EXTRACTED MATERIAL -
>> BEGIN

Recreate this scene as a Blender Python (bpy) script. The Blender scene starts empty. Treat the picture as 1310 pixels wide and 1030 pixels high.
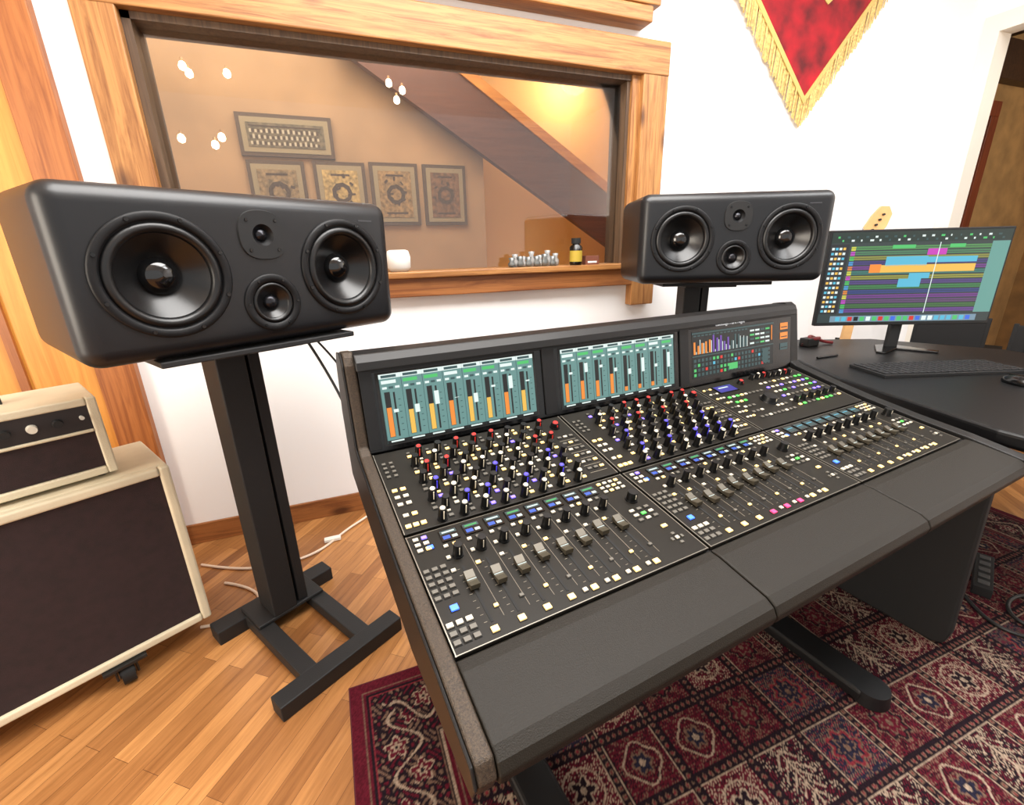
import bpy, bmesh, numpy as np, math, random
from mathutils import Matrix, Vector
random.seed(7); rng=np.random.RandomState(5)
COL=bpy.context.scene.collection
try:
    bpy.context.scene.view_settings.view_transform='Standard'
except Exception: pass

# ------------------------------------------------------------ helpers
def lin(c):
    o=[]
    for v in c[:3]:
        v=v/255.0
        o.append(v/12.92 if v<=0.04045 else ((v+0.055)/1.055)**2.4)
    return (o[0],o[1],o[2],1.0)
MATS={}
def mat(name,c=(128,128,128),rough=.5,metal=0,em=None,es=1.0,bump=0,bscale=60,var=0,spec=None,trans=0,vscale=6,coat=0,crough=.03):
    if name in MATS: return MATS[name]
    m=bpy.data.materials.new(name); m.use_nodes=True; nt=m.node_tree; b=nt.nodes["Principled BSDF"]
    b.inputs["Base Color"].default_value=lin(c); b.inputs["Roughness"].default_value=rough; b.inputs["Metallic"].default_value=metal
    if spec is not None: b.inputs["Specular IOR Level"].default_value=spec
    if trans: b.inputs["Transmission Weight"].default_value=trans
    if coat: b.inputs["Coat Weight"].default_value=coat; b.inputs["Coat Roughness"].default_value=crough
    if em is not None:
        b.inputs["Emission Color"].default_value=lin(em); b.inputs["Emission Strength"].default_value=es
    tc=nt.nodes.new("ShaderNodeTexCoord")
    n=nt.nodes.new("ShaderNodeTexNoise"); n.inputs["Scale"].default_value=bscale; n.inputs["Detail"].default_value=4
    nt.links.new(tc.outputs["Object"],n.inputs["Vector"])
    if bump:
        bp=nt.nodes.new("ShaderNodeBump"); bp.inputs["Strength"].default_value=bump; bp.inputs["Distance"].default_value=.002
        nt.links.new(n.outputs[0],bp.inputs["Height"]); nt.links.new(bp.outputs[0],b.inputs["Normal"])
    if var:
        n2=nt.nodes.new("ShaderNodeTexNoise"); n2.inputs["Scale"].default_value=vscale; n2.inputs["Detail"].default_value=3
        nt.links.new(tc.outputs["Object"],n2.inputs["Vector"])
        r=nt.nodes.new("ShaderNodeValToRGB"); r.color_ramp.elements[0].position=.3; r.color_ramp.elements[1].position=.7
        r.color_ramp.elements[0].color=lin([max(0,v*(1-var)) for v in c]); r.color_ramp.elements[1].color=lin([min(255,v*(1+var)) for v in c])
        nt.links.new(n2.outputs[0],r.inputs[0]); nt.links.new(r.outputs[0],b.inputs["Base Color"])
    MATS[name]=m; return m
def glow(name,c,s=1.0): return mat(name,(10,10,10),.4,em=c,es=s)
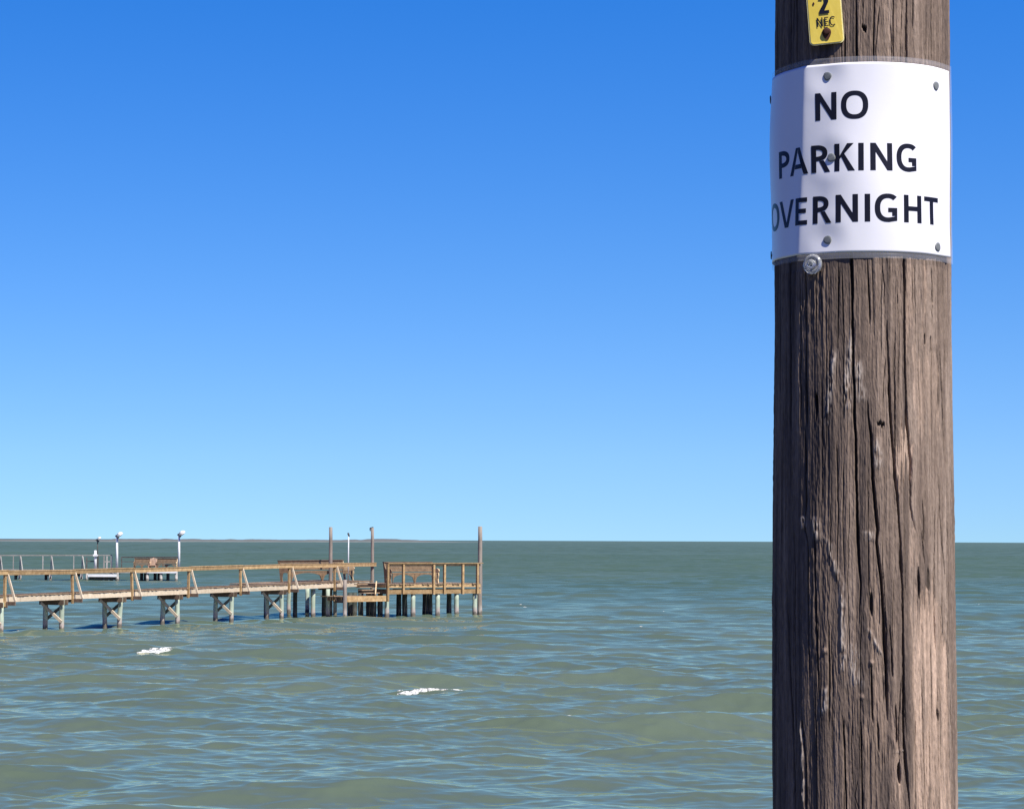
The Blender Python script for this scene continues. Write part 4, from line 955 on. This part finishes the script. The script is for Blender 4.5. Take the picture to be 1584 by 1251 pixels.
# reclining wooden chairs on the right platform
def deck_chair(px, label):
    c = Vector((X2(px), ZF + .6, zr_)); Bc = thing('deck_chair', label, 'chair', c)
    Q = lambda x, y, z: c + Vector((x, y, z))
    mb = MB()
    for k in range(5): mb.beam(Q(-.28, -.3 + .12 * k, .40 - .03 * k), Q(.28, -.3 + .12 * k, .40 - .03 * k), .10, .03)
    mb.build('seat', 'cedar_wood', Bc)
    mb = MB()
    for k in range(5): mb.beam(Q(-.24 + .12 * k, .27, .30), Q(-.26 + .13 * k, .60, 1.05 - .04 * abs(k - 2)), .10, .03, (0, 1, 0))
    mb.build('backrest', 'cedar_wood', Bc)
    for sx_ in (-1, 1):
        MB().beam(Q(sx_ * .33, -.38, .58), Q(sx_ * .33, .38, .56), .13, .03).build('armrest', 'cedar_wood', Bc)
        MB().beam(Q(sx_ * .31, -.30, 0), Q(sx_ * .31, -.30, .56), .09, .04).build('leg', 'cedar_wood', Bc)
        MB().beam(Q(sx_ * .30, .36, 0), Q(sx_ * .30, .30, .54), .09, .04).build('leg', 'cedar_wood', Bc)
bench('brown wooden bench on the far pier, left of the brown chair', Vector((X2(205), ZF + .9, 0)), Vector((X2(229), ZF + .9, 0)), zr_, 'benches on the far pier')
bench('brown wooden bench on the far pier next to the right hand white lamp post', Vector((X2(240), ZF + .9, 0)), Vector((X2(270), ZF + .9, 0)), zr_, 'benches on the far pier')
deck_chair(234.5, 'brown wooden chair between the two benches on the far pier')
# lamps
def lamp(px, ytop, ybot, head, label, pm='white_paint', pr0=.115, dz=-.6, grp='lamp posts on the far pier'):
    yy = ZF + dz; base_ = at(px, ybot, yy); zb_ = base_.z
    Lm = thing('lamp_post', label, 'lamp post', (base_.x, yy, zb_), grp)
    MB().cyl((base_.x, yy, zb_), at(px, ytop + 7, yy), pr0, pr0 * .75, 10).build('pole', pm, Lm, True)
    a = at(px, ytop + 7, yy)
    MB().beam(a + Vector((-.12, 0, .08)), a + Vector((.16 * head, -.05, -.12)), .12, .16).build('bracket', 'far_dark', Lm)
    mb = MB(); c = a + Vector((.24 * head, -.12, .18)); ax_ = Vector((.50, .25, -.80)).normalized()
    sz = .31 * head
    for t0, t1, r0, r1 in ((-.55, -.35, .3, .75), (-.35, 0, .75, 1), (0, .3, 1, .95), (.3, .42, .95, .6)):
        mb.cyl(c + ax_ * (t0 * sz), c + ax_ * (t1 * sz), r0 * sz, r1 * sz, 14)
    mb.build('lamp_head', 'white_paint', Lm, True)
    MB().cyl(c + ax_ * (.43 * sz), c + ax_ * (.5 * sz), .5 * sz, .42 * sz, 12).build('lens', 'dark_metal', Lm)
lamp(181, 822.5, 881, 1.0, 'white lamp post beside the left landing of the far pier')
lamp(277, 820.5, 881, 1.05, 'white lamp post at the right end of the far pier')
lamp(151, 828.5, 880, .62, 'thin dark lamp post with a small white head, left of the white ones', 'far_dark', .06, .3, 'lamp posts on the far pier')
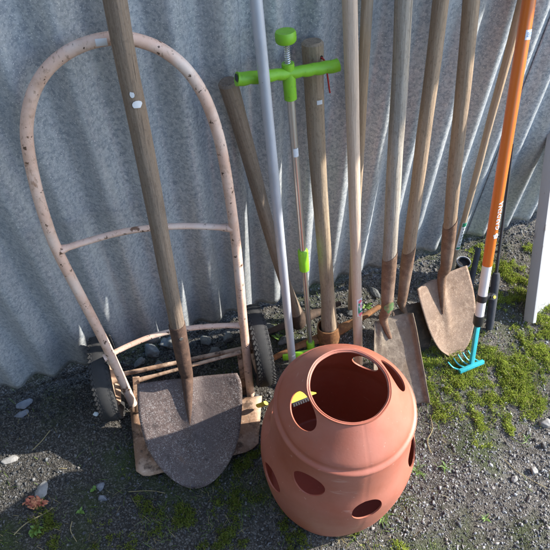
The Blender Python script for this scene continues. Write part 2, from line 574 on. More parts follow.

>> END

WHAT YOU NEED TO DO -
Repeat exactly and only the lines from the start of the data above through the line that holds "except Exception: pass", inclusive. Pictures do not belong in the copy.

CORRECT ANSWER -
Recreate this scene as a Blender Python (bpy) script. The Blender scene starts empty. Treat the picture as 1310 pixels wide and 1030 pixels high.
import bpy, bmesh, numpy as np, math, random
from mathutils import Matrix, Vector
random.seed(7); rng=np.random.RandomState(5)
COL=bpy.context.scene.collection
try:
    bpy.context.scene.view_settings.view_transform='Standard'
except Exception: pass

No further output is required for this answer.